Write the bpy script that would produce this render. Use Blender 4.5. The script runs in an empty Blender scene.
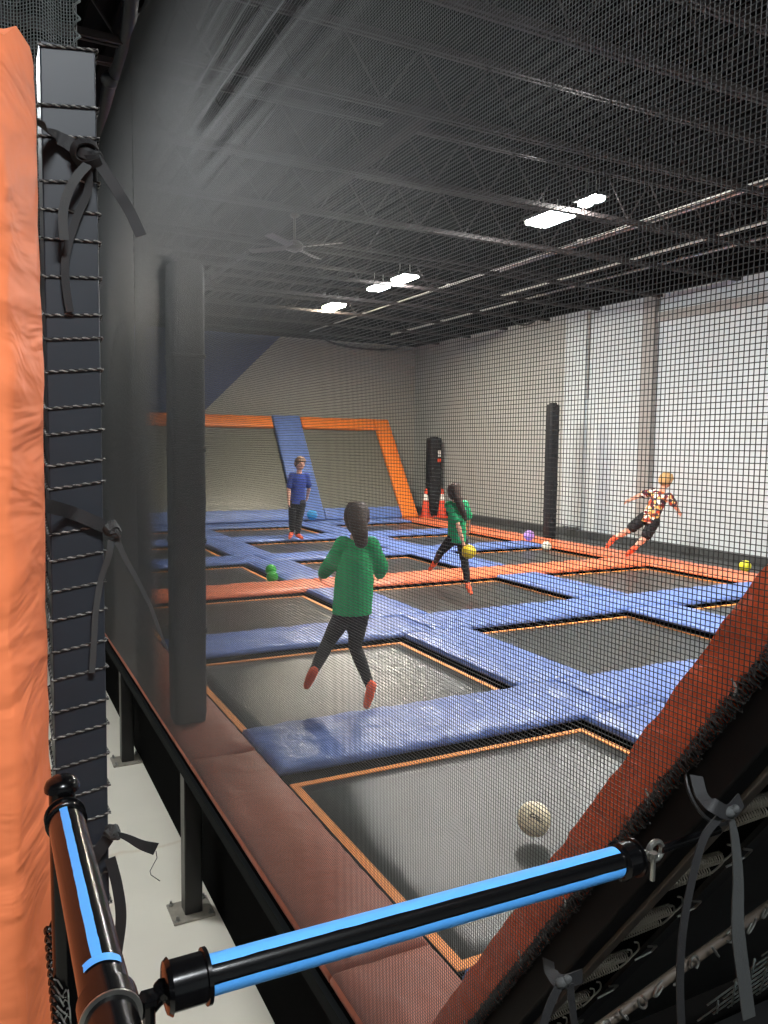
import bpy, math, random
from mathutils import Vector, Matrix, noise
random.seed(7)
C = bpy.context.scene.collection
PI = math.pi

# ------------------------------------------------------------------ camera frame (metres, floor z = 0, eye z = 2.4)
EYE = Vector((0, 0, 2.4))
CR = Vector((0.8908428, -0.4541401, 0.0124842))
CD = Vector((-0.0261740, -0.0787378, -0.9965517))
CF = Vector((0.4535571, 0.8874442, -0.0820297))
FPX = 789.044
P = 0.80            # level of the trampoline beds
PT = 0.86           # top of the pads

def at(px, py, ax, val):
    "the world point seen at a pixel that lies in the plane axis ax = val (world)"
    d = (CR*((px-384)/FPX) + CD*((py-512)/FPX) + CF)
    k = (val-EYE[ax])/d[ax]
    return EYE + d*k

# ------------------------------------------------------------------ materials
MATS = {}
def lin(c):
    return tuple(((x/255)/12.92 if x/255 <= .04045 else ((x/255+.055)/1.055)**2.4) for x in c)
def mat(name, rgb, rough=.5, metal=0, bump=0, bscale=20, var=0, vscale=5, coat=0, spec=.5, stretch=None, bdist=.01):
    if name in MATS: return MATS[name]
    m = bpy.data.materials.new(name); m.use_nodes = True
    nt = m.node_tree; b = nt.nodes['Principled BSDF']
    col = lin(rgb)
    b.inputs['Base Color'].default_value = (*col, 1)
    b.inputs['Roughness'].default_value = rough
    b.inputs['Metallic'].default_value = metal
    b.inputs['Specular IOR Level'].default_value = spec
    if coat: b.inputs['Coat Weight'].default_value = coat; b.inputs['Coat Roughness'].default_value = .15
    tc = nt.nodes.new('ShaderNodeTexCoord'); src = tc.outputs['Object']
    if stretch:
        mp = nt.nodes.new('ShaderNodeMapping'); mp.inputs['Scale'].default_value = stretch
        nt.links.new(src, mp.inputs['Vector']); src = mp.outputs['Vector']
    if var:
        n = nt.nodes.new('ShaderNodeTexNoise'); n.inputs['Scale'].default_value = vscale; n.inputs['Detail'].default_value = 5
        nt.links.new(src, n.inputs['Vector'])
        r = nt.nodes.new('ShaderNodeValToRGB')
        r.color_ramp.elements[0].position = .3; r.color_ramp.elements[1].position = .7
        r.color_ramp.elements[0].color = (*[x*(1-var) for x in col], 1)
        r.color_ramp.elements[1].color = (*[min(1, x*(1+var)) for x in col], 1)
        nt.links.new(n.outputs['Fac'], r.inputs['Fac']); nt.links.new(r.outputs['Color'], b.inputs['Base Color'])
    if bump:
        n = nt.nodes.new('ShaderNodeTexNoise'); n.inputs['Scale'].default_value = bscale; n.inputs['Detail'].default_value = 3
        n.inputs['Distortion'].default_value = .6
        nt.links.new(src, n.inputs['Vector'])
        bp = nt.nodes.new('ShaderNodeBump'); bp.inputs['Strength'].default_value = bump; bp.inputs['Distance'].default_value = bdist
        nt.links.new(n.outputs['Fac'], bp.inputs['Height']); nt.links.new(bp.outputs['Normal'], b.inputs['Normal'])
    MATS[name] = m
    return m
def weave(name, rgb, rough, scale, bump=.3, spec=.5):
    m = mat(name, rgb, rough, spec=spec); nt = m.node_tree; b = nt.nodes['Principled BSDF']
    tc = nt.nodes.new('ShaderNodeTexCoord')
    w1 = nt.nodes.new('ShaderNodeTexWave'); w1.inputs['Scale'].default_value = scale; w1.bands_direction = 'X'
    w2 = nt.nodes.new('ShaderNodeTexWave'); w2.inputs['Scale'].default_value = scale; w2.bands_direction = 'Y'
    mx = nt.nodes.new('ShaderNodeMath'); mx.operation = 'MAXIMUM'
    for w in (w1, w2): nt.links.new(tc.outputs['Object'], w.inputs['Vector'])
    nt.links.new(w1.outputs['Fac'], mx.inputs[0]); nt.links.new(w2.outputs['Fac'], mx.inputs[1])
    bp = nt.nodes.new('ShaderNodeBump'); bp.inputs['Strength'].default_value = bump; bp.inputs['Distance'].default_value = .001
    nt.links.new(mx.outputs[0], bp.inputs['Height']); nt.links.new(bp.outputs['Normal'], b.inputs['Normal'])
    return m
def emit(name, rgb, s):
    m = bpy.data.materials.new(name); m.use_nodes = True
    b = m.node_tree.nodes['Principled BSDF']
    b.inputs['Base Color'].default_value = (*rgb, 1)
    b.inputs['Emission Color'].default_value = (*rgb, 1); b.inputs['Emission Strength'].default_value = s
    MATS[name] = m; return m

BLUE = mat('blue_vinyl', (94, 120, 184), .4, bump=.7, bscale=9, var=.08, vscale=3, stretch=(1, 1, 1), bdist=.03)
ORANGE = mat('orange_vinyl', (228, 118, 74), .42, bump=.45, bscale=8, var=.06, vscale=3, bdist=.03)
ORANGE_WALL = mat('bright_orange_vinyl', (240, 128, 40), .42, bump=.45, bscale=8, var=.06, bdist=.03)
ORANGE_LEFT = mat('orange_pad_vinyl', (232, 128, 82), .6, spec=.2, bump=.8, bscale=3.5, var=.05, stretch=(1, 1, 2.6), bdist=.03)
RUST = mat('rust_orange_vinyl', (240, 104, 54), .36, bump=.9, bscale=16, var=.08, bdist=.02)
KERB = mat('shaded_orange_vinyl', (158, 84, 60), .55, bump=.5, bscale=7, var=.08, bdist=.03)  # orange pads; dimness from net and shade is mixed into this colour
BED = weave('woven_bed', (52, 56, 54), .30, 90, .25)
BEDWALL = weave('woven_wall_bed', (108, 107, 98), .32, 90, .25)
TRIM = mat('orange_webbing', (240, 150, 70), .6, bump=.3, bscale=120, bdist=.002)
BLACKMETAL = mat('black_powder_coat', (9, 9, 10), .36, bump=.05, bscale=200, bdist=.001)
GLOSSBLACK = mat('gloss_black_paint', (7, 7, 8), .2, coat=.1, spec=.22, bump=.04, bscale=120, bdist=.001)
POSTMETAL = mat('charcoal_steel', (40, 44, 50), .42, var=.1, vscale=6, spec=.25)
STEEL = mat('zinc_steel', (150, 150, 145), .28, metal=.9)
SPRING = mat('spring_steel', (168, 162, 150), .4, metal=.5)
BRONZE = mat('worn_and_lit_black_steel', (70, 62, 54), .4, var=.15, vscale=12)
BLACKPAD = mat('black_pad_vinyl', (24, 26, 29), .5, bump=.3, bscale=9, bdist=.02)
DARK = mat('black_fabric_and_shade', (5, 5, 5), .95, spec=.03)
NETM = mat('black_net_cord', (28, 31, 31), .55)
NETGREY = mat('charcoal_net_cord', (74, 82, 82), .6)
ROPE = mat('black_white_rope', (70, 70, 68), .8, var=.9, vscale=160)
WEB = mat('black_webbing', (17, 17, 19), .7, bump=.5, bscale=300, bdist=.001)
WEBGREY = mat('worn_grey_webbing', (50, 52, 52), .75, bump=.5, bscale=300, bdist=.001)
TAPE = mat('blue_masking_tape', (74, 152, 226), .6, bump=.15, bscale=60, bdist=.001)
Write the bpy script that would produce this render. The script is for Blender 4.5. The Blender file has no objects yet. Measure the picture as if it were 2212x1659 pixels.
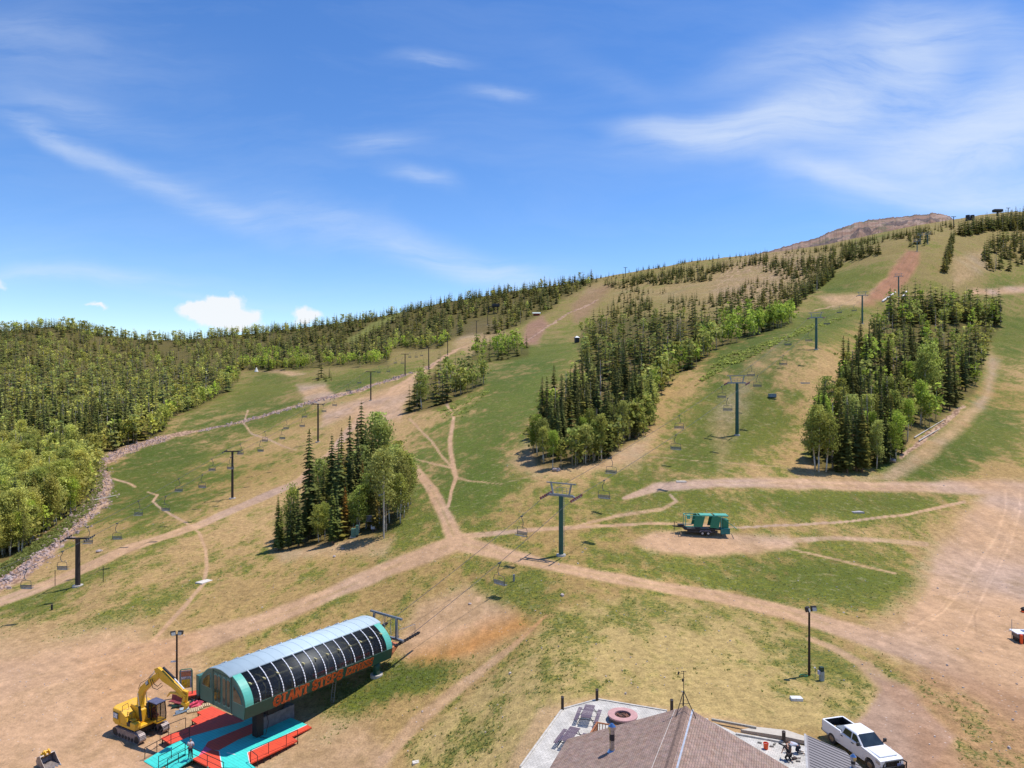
import bpy, bmesh, math, random
import numpy as np
from mathutils import Vector, Matrix
random.seed(7); RNG = np.random.default_rng(7)
S = bpy.context.scene
COL = S.collection
F = 1522.0; CU = 1106.0; CV = 829.5          # camera constants: focal length and centre in survey units
# ------------------------------------------------------------------ tagging
def tag(o, label=None, cat=None, group=None, kind=None):
    if label: o['label'] = label
    if cat: o['category'] = cat
    if group: o['group'] = group
    if kind: o['kind'] = kind
    return o
def empty(name, loc, rz=0, label=None, cat=None, group=None, scale=1):
    o = bpy.data.objects.new(name, None); COL.objects.link(o)
    o.location = loc; o.rotation_euler = (0, 0, rz); o.scale = (scale,)*3
    o.empty_display_size = .2
    return tag(o, label, cat, group)
# ------------------------------------------------------------------ materials
MATS = {}
def srgb(r, g, b):
    f = lambda c: (c/255/12.92 if c/255 <= .04045 else ((c/255+.055)/1.055)**2.4)
    return (f(r), f(g), f(b))
def mat(name, col, rough=.6, metal=0, var=.25, scale=3.0, bump=0.0, spec=.4, dirt=None, dirtscale=.6, dirtamt=.5):
    if name in MATS: return MATS[name]
    m = bpy.data.materials.new(name); m.use_nodes = True; MATS[name] = m
    nt = m.node_tree; b = nt.nodes['Principled BSDF']
    b.inputs['Roughness'].default_value = rough; b.inputs['Metallic'].default_value = metal
    b.inputs['Specular IOR Level'].default_value = spec
    tc = nt.nodes.new('ShaderNodeTexCoord')
    n = nt.nodes.new('ShaderNodeTexNoise'); n.inputs['Scale'].default_value = scale; n.inputs['Detail'].default_value = 6
    nt.links.new(tc.outputs['Object'], n.inputs['Vector'])
    r = nt.nodes.new('ShaderNodeMapRange'); r.inputs['From Min'].default_value = .3; r.inputs['From Max'].default_value = .7
    r.inputs['To Min'].default_value = 1-var; r.inputs['To Max'].default_value = 1+var*.6
    nt.links.new(n.outputs['Fac'], r.inputs['Value'])
    mx = nt.nodes.new('ShaderNodeVectorMath'); mx.operation = 'SCALE'; mx.inputs[0].default_value = col[:3]
    nt.links.new(r.outputs['Result'], mx.inputs['Scale'])
    out = mx.outputs['Vector']
    if dirt:
        n2 = nt.nodes.new('ShaderNodeTexNoise'); n2.inputs['Scale'].default_value = dirtscale; n2.inputs['Detail'].default_value = 8
        nt.links.new(tc.outputs['Object'], n2.inputs['Vector'])
        r2 = nt.nodes.new('ShaderNodeMapRange'); r2.inputs['From Min'].default_value = .5; r2.inputs['From Max'].default_value = .72
        r2.inputs['To Max'].default_value = dirtamt
        nt.links.new(n2.outputs['Fac'], r2.inputs['Value'])
        mm = nt.nodes.new('ShaderNodeMix'); mm.data_type = 'RGBA'
        nt.links.new(r2.outputs['Result'], mm.inputs['Factor']); nt.links.new(out, mm.inputs['A']); mm.inputs['B'].default_value = (*dirt, 1)
        out = mm.outputs['Result']
    nt.links.new(out, b.inputs['Base Color'])
    if bump:
        bp = nt.nodes.new('ShaderNodeBump'); bp.inputs['Strength'].default_value = bump; bp.inputs['Distance'].default_value = .05
        nt.links.new(n.outputs['Fac'], bp.inputs['Height']); nt.links.new(bp.outputs['Normal'], b.inputs['Normal'])
    return m
# ------------------------------------------------------------------ mesh builder
class MB:
    def __init__(s): s.v = []; s.f = []
    def add(s, vs, fs):
        o = len(s.v); s.v += [tuple(v) for v in vs]; s.f += [tuple(i+o for i in f) for f in fs]; return s
    def hexa(s, p):   # 4 bottom, 4 top
        return s.add(p, [(3,2,1,0),(4,5,6,7),(0,1,5,4),(1,2,6,5),(2,3,7,6),(3,0,4,7)])
    def box(s, c, d, rot=None):
        x, y, z = [k/2 for k in d]
        p = [Vector(q) for q in ((-x,-y,-z),(x,-y,-z),(x,y,-z),(-x,y,-z),(-x,-y,z),(x,-y,z),(x,y,z),(-x,y,z))]
        if rot is not None:
            if not isinstance(rot, Matrix): rot = Matrix.Rotation(rot, 3, 'Z')
            p = [rot @ q for q in p]
        c = Vector(c); return s.hexa([q+c for q in p])
    def beam(s, a, b, w, h=None):
        a = Vector(a); b = Vector(b); h = h or w; d = (b-a).normalized()
        up = Vector((0,0,1)) if abs(d.z) < .95 else Vector((0,1,0))
        sx = d.cross(up).normalized()*w/2; sy = sx.cross(d).normalized()*h/2
        return s.hexa([a-sx-sy, a+sx-sy, b+sx-sy, b-sx-sy, a-sx+sy, a+sx+sy, b+sx+sy, b-sx+sy])
    def cyl(s, a, b, r0, r1=None, n=10, caps=True):
        r1 = r0 if r1 is None else r1
        a = Vector(a); b = Vector(b); d = (b-a).normalized()
        up = Vector((0,0,1)) if abs(d.z) < .95 else Vector((0,1,0))
        x = d.cross(up).normalized(); y = x.cross(d)
        vs = []
        for p, r in ((a, r0), (b, r1)):
            for i in range(n):
                t = 2*math.pi*i/n; vs.append(p + x*math.cos(t)*r + y*math.sin(t)*r)
        fs = [(i, (i+1) % n, n+(i+1) % n, n+i) for i in range(n)]
        if caps: fs += [tuple(range(n))[::-1], tuple(range(n, 2*n))]
        return s.add(vs, fs)
    def tube(s, pts, r, n=6):
        for i in range(len(pts)-1):
            ra = r[i] if isinstance(r, (list, tuple)) else r; rb = r[i+1] if isinstance(r, (list, tuple)) else r
            s.cyl(pts[i], pts[i+1], ra, rb, n)
        return s
    def prism(s, poly, a0, a1, axis='y'):
        n = len(poly)
        mk = {'y': lambda p, a: (p[0], a, p[1]), 'z': lambda p, a: (p[0], p[1], a), 'x': lambda p, a: (a, p[0], p[1])}[axis]
        vs = [mk(p, a0) for p in poly] + [mk(p, a1) for p in poly]
        fs = [(i, (i+1) % n, n+(i+1) % n, n+i) for i in range(n)] + [tuple(range(n))[::-1], tuple(range(n, 2*n))]
        return s.add(vs, fs)
    def loft(s, rings, closed=True, caps=True):
        n = len(rings[0]); vs = [p for r in rings for p in r]; fs = []
        for k in range(len(rings)-1):
            for i in range(n if closed else n-1):
                j = (i+1) % n; fs.append((k*n+i, k*n+j, (k+1)*n+j, (k+1)*n+i))
        if caps and closed: fs += [tuple(range(n))[::-1], tuple(range((len(rings)-1)*n, len(rings)*n))]
        return s.add(vs, fs)
    def blob(s, c, r, seed=0, n=10, m=6, jit=.15, flat=1.0):
        rr = random.Random(seed); c = Vector(c); r = r if isinstance(r, (tuple, list)) else (r, r, r); rings = []
        for k in range(1, m):
            ph = math.pi*k/m; ring = []
            for i in range(n):
                t = 2*math.pi*i/n; j = 1+rr.uniform(-jit, jit)
                ring.append((c.x+r[0]*math.sin(ph)*math.cos(t)*j, c.y+r[1]*math.sin(ph)*math.sin(t)*j, c.z-r[2]*math.cos(ph)*j))
            rings.append(ring)
        return s.loft(rings)
    def quad(s, a, b, c, d): return s.add([a, b, c, d], [(0,1,2,3)])
    def poly(s, pts): return s.add(pts, [tuple(range(len(pts)))])
    def build(s, name, m, parent=None, bevel=0, smooth=False, bseg=2):
        me = bpy.data.meshes.new(name); me.from_pydata(s.v, [], s.f); me.update()
        bm = bmesh.new(); bm.from_mesh(me); bmesh.ops.recalc_face_normals(bm, faces=bm.faces); bm.to_mesh(me); bm.free()
        me.materials.append(m)
        o = bpy.data.objects.new(name, me); COL.objects.link(o)
        if parent: o.parent = parent
        if smooth: me.polygons.foreach_set('use_smooth', [True]*len(me.polygons))
        if bevel:
            b = o.modifiers.new('bevel', 'BEVEL'); b.width = bevel; b.segments = bseg; b.limit_method = 'ANGLE'; b.angle_limit = math.radians(35)
        return o
def copy_tree(o, parent=None):
    c = o.copy(); COL.objects.link(c)
    if parent: c.parent = parent
    for ch in list(o.children): copy_tree(ch, c)
    return c
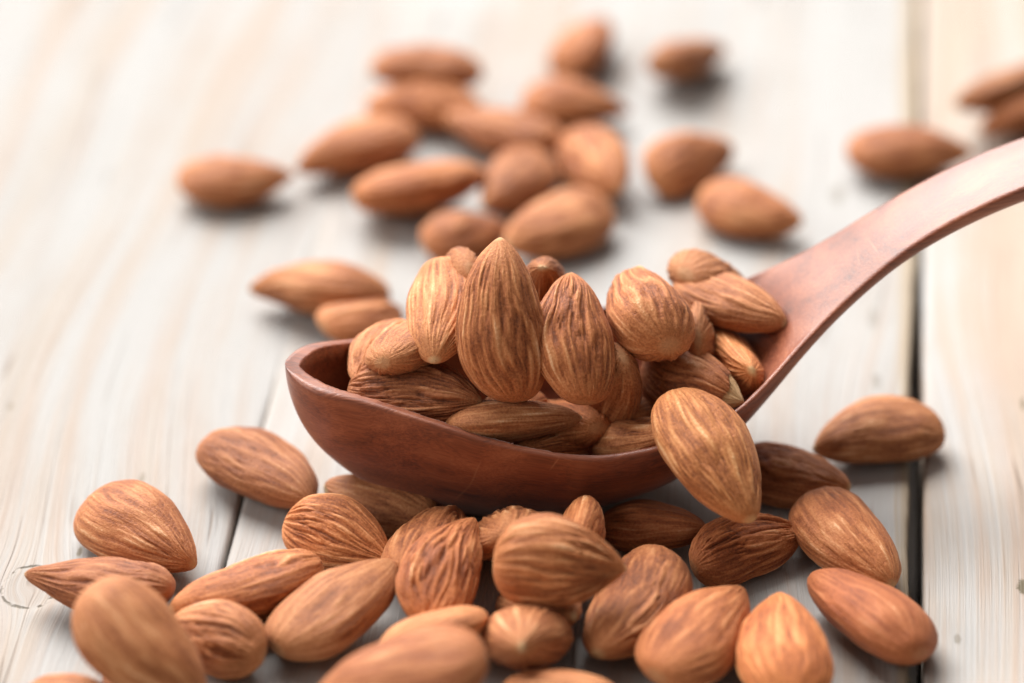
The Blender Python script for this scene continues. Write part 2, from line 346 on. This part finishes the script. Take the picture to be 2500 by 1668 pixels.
def build_spoon(nu1=150, nu2=90, ns=64):
    # stations: dense at the nose
    k = np.linspace(0, 1, nu1); us = np.concatenate([U_TIP + (4.8 - U_TIP) * k ** 1.7, np.linspace(4.8, 19.2, nu2)[1:]])
    us[-1] = 19.2
    b, zr, D = spoon_profile(us)
    b = np.maximum(b, 0.004)
    end = np.clip((19.2 - us) / 0.7, 0, 1); b = b * np.sqrt(1 - (1 - end) ** 2 + 1e-4)
    th = 0.26
    Dc = np.clip(D - th, 0.0, None)                               # inside depth
    fade = np.clip((5.0 - us) / 2.2, 0, 1); fade = fade * fade * (3 - 2 * fade); Din = Dc * fade
    rows = []
    ang = np.linspace(-math.pi / 2, math.pi / 2, ns + 1)
    sB = np.sin(ang)
    for i, u in enumerate(us):
        bi, z, Di, I = b[i], zr[i], D[i], Din[i]
        rim = 0.09 + 0.08 * min(1, max(0, (-2.2 - u) / 1.6))
        hand = 1 - fade[i]
        r_edge = min(rim, bi * 0.5)
        # underside, front rim -> far rim; side wall nearly upright on the handle
        p = 2.3 + 1.2 * hand; q = 0.60 - 0.18 * hand
        v1 = sB * bi; z1 = z - r_edge * 0.6 - (Di - r_edge * 0.6) * (1 - np.abs(sB) ** p) ** q
        # upper face, far rim -> front rim
        bi_in = max(float(np.interp(u - 0.22 * min(1, max(0, (1.0 - u) / 3.0)), us, b)) - 0.105 - 0.11 * min(1, max(0, (-2.2 - u) / 1.6)), 0.0) if u > U_TIP + 0.24 else 0.0
        g = np.clip(1 - (np.abs(v1[::-1]) / max(bi_in, 1e-3)) ** 2.4, 0, None) ** 0.62 if bi_in > 0.02 else np.zeros(ns + 1)
        # nose wall: inner hollow opens only a wall's width behind the tip
        tip_in = np.clip((u - (U_TIP + 0.24)) / 0.9, 0, 1) ** 0.45
        dome = 0.05 * (1 - (v1[::-1] / max(bi, 1e-3)) ** 2)
        z2 = z - I * g * tip_in + dome * hand
        rnd = np.clip((np.abs(v1[::-1]) - (bi - r_edge)) / r_edge, 0, 1)
        z2 = z2 - r_edge * 0.6 * (1 - np.sqrt(np.clip(1 - rnd ** 2, 0, 1)))
        V = np.concatenate([v1, v1[::-1][1:-1]]); Z = np.concatenate([z1, z2[1:-1]])
        rows.append(np.stack([np.full(len(V), u), V, Z], 1))
    G = np.array(rows); nr, nc = G.shape[:2]
    # smooth the hollow a little so walls meet the floor softly
    idx = np.arange(nr * nc).reshape(nr, nc); nxt = np.roll(idx, -1, 1)
    Fq = np.stack([idx[:-1].ravel(), idx[1:].ravel(), nxt[1:].ravel(), nxt[:-1].ravel()], 1)
    V = G.reshape(-1, 3)
    caps = [idx[0].tolist(), idx[-1][::-1].tolist()]
    return V, Fq, caps, us, nc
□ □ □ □
◆ TASK DIRECTIONS: Find the lines above holding the word "would" and show them.

◆ RESULT FOR THIS EXERCISE:
Write the bpy script that would produce this render. Use Blender 4.5. The script runs in an empty Blender scene.
Write the bpy script that would produce this render. The script is for Blender 4.5. The Blender file has no objects yet. Measure the picture as if it were 2212x1659 pixels.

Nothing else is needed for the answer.